In a move aimed at easing the financial burden on micro, small and medium enterprises (MSMEs), the Malaysian government has announced a reduction in service tax on rentals from 8% to 6%, effective immediately. This announcement was made by Malaysia’s Prime Minister during his New Year’s address.
For MSMEs that lease non-residential premises — including offices, warehouses, and commercial spaces — this tax cut offers much-needed relief. The revised rate marks a rollback from the higher 8% level that was implemented in July 2025, which had drawn concerns from many business owners.
🧾 What’s Changed: Key Updates
Here’s a breakdown of the latest service tax revisions and related incentives for MSMEs:
- Tax Rate Cut: The service tax charged on rental payments has been lowered to 6% from 8%.
- Deferred Tax for Startups: Newly established MSMEs will enjoy a one-year deferment on this tax, giving emerging businesses more runway to grow.
- Higher Exemption Threshold: The tax exemption now covers businesses with annual turnover up to RM1.5 million, up from the previous RM1 million threshold — expanding relief to a broader group of local enterprises.

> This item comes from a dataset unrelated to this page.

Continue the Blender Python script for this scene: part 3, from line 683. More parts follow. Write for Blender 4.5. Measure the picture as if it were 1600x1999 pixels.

🏭 Additional Government Support Measures
To further support economic resilience and competitiveness:
- Exemptions on Key Manufacturing Inputs: Registered manufacturers, especially those producing livestock and agricultural goods, will receive sales tax exemptions on essential inputs like animal feed, fertilisers, and pesticides. This aims to help stabilise production costs and curb inflationary pressures on food products.
- Extended Construction Tax Breaks: Service tax exemption for construction contracts signed prior to July 1, 2025 — and without review clauses — has been extended through June 30, 2027.
- Support for Places of Worship: Certain construction services for religious and spiritual facilities are now exempt from service tax, effective from July 1, 2025.
📈 What This Means for MSMEs
This tax adjustment has several practical implications for Malaysian MSMEs:
- Lower operating costs for businesses leasing commercial space.
- Improved cash flow, especially for startups and small firms struggling with high fixed overheads.
- Broader participation, thanks to the higher turnover threshold for exemptions.
According to the government, reducing the service tax rate and expanding exemptions will cost nearly half a billion ringgit in revenue annually — a strategic trade-off to nurture a more conducive climate for small business growth.